Ya no asisten ni los adeptos, los militantes y/o afiliados dejaron de acudir en masa tiempo ha. Los mítines que tanta expectación despertaban a finales de los setenta y principios de los ochenta, cuanto la joven democracia española despertaba de un largo letargo de cuarenta años, han caído en desudo por mucho que se empeñen los directores de campaña de los partidos políticos. La virginidad del ciudadano se perdió en aquellos años y a fuerza de repetir insaciablemente los mismos mensajes, la clase política ha terminado por expulsar de ellos al ciudadano de a pie.

Los pinchazos de asistencia se dan por doquier, no llenan ni aforos preparados para escasas quinientas personas. Afanándose en achicar espacios. La verborrea de los intervinientes únicamente es escuchada por afines muy allegados, pesebristas con esperanzas, compañeros de viaje en candidaturas, cargos orgánicos y familiares que se ufanan en llevar algún que otro amigo. El resto prefieren hojear la prensa escrita tratando de descifrar los mensajes, poner el dial de su radio preferida, o mirar de reojo noticias sobre las elecciones en su cadena predilecta. Noticias de las que conforman el entramado pintoresco de la vorágine del día anterior que quedan pronto en el olvido.

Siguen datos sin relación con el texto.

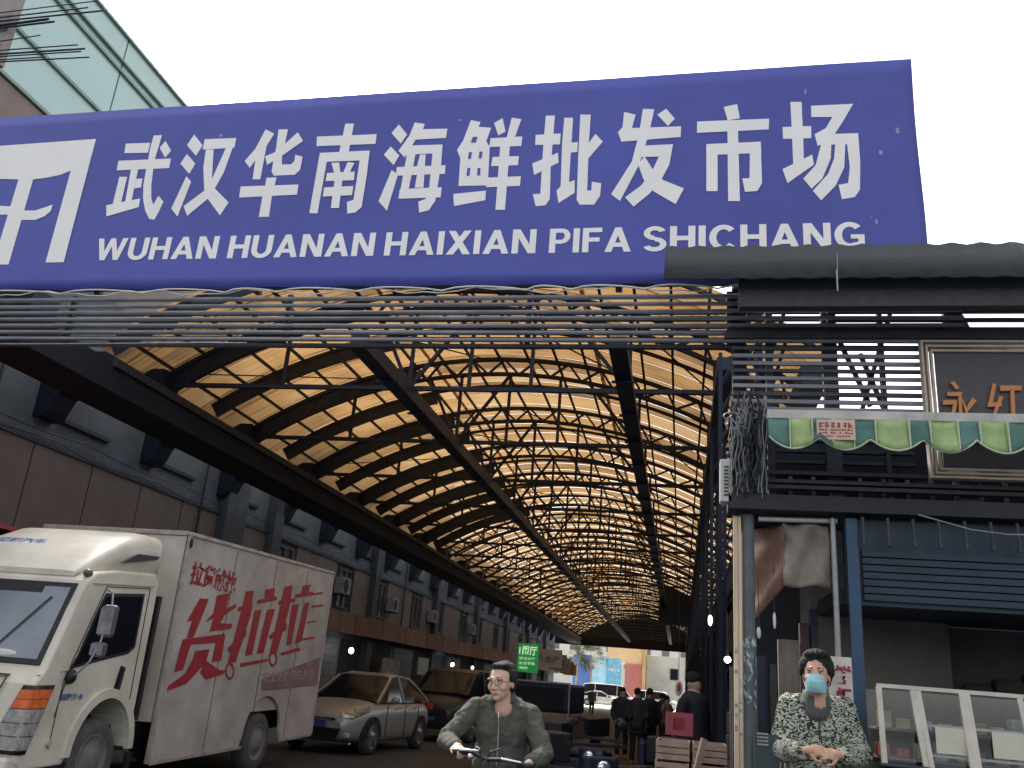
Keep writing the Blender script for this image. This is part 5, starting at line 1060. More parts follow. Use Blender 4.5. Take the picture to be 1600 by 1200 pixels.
# small goods tricycle truck with tan front board
t = thing('small_goods_truck', (-2.75, 20.0, 0), 'small dark goods truck with a tan front panel right of the man in green', 'truck', rot=(0, 0, math.radians(-8)))
MB().box(-.72, .72, -1.2, .2, .55, 1.05).build('front_panel', mat('tan_panel', (.20, .14, .09), .6, 0, .3, 3), t, local=True, bevel=.04)
MB().box(-.70, .70, -1.15, .2, 1.051, 1.62).build('cab', M_STEEL2, t, local=True, bevel=.05)
MB().box(-.60, .60, -1.165, -1.152, 1.10, 1.52).build('windscreen', M_DARKGLASS, t, local=True)
MB().bar((-.72, -1.17, 1.63), (.72, -1.17, 1.63), .03).bar((.71, -1.18, .9), (.71, -1.18, 1.63), .025).build('frame_bar', M_GALV, t, local=True)
MB().box(-.7, .7, -1.22, -1.0, .30, .54).build('bumper', M_DARKBAR, t, local=True, bevel=.02)
for sx in (-1, 1): MB().ell((sx*.48, -1.23, .70), (.12, .04, .07)).build('headlight', mat('bright_chrome_lens', (.7, .7, .7), .05, .8, .2, 9), t, local=True)
q = MB()
for k in range(5): q.bar((-.32+k*.15, -1.235, .56), (-.25+k*.15, -1.235, .82), .03, .02)
q.build('grille', M_CHROME, t, local=True)
MB().box(-.8, .8, .25, 2.4, .55, .95).build('load_bed', M_STEEL2, t, local=True, bevel=.02)
for wy in (-.7, 1.7):
    for sx in (-1, 1):
        a, c = MB(), MB(); wheel(a, c, (sx*.62, wy, .28), .28, .16, sgn=sx, n=20); wo_ = a.build('wheel', M_RUBBER, t, local=True); c.build('rim', M_RIM, wo_, local=True)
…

El comprensible hartazgo del elector viene a sumarse a uno de los peores momentos en los índices de confianza hacia la clase política, y si a ello añadimos el impacto de las nuevas tecnologías en los medios de comunicación en derredor de internet, la ecuación se resuelve por sí sola, mítines igual a sillas vacías. Al tiempo que octavillas y carteles desaparecen, languidecen los mítines.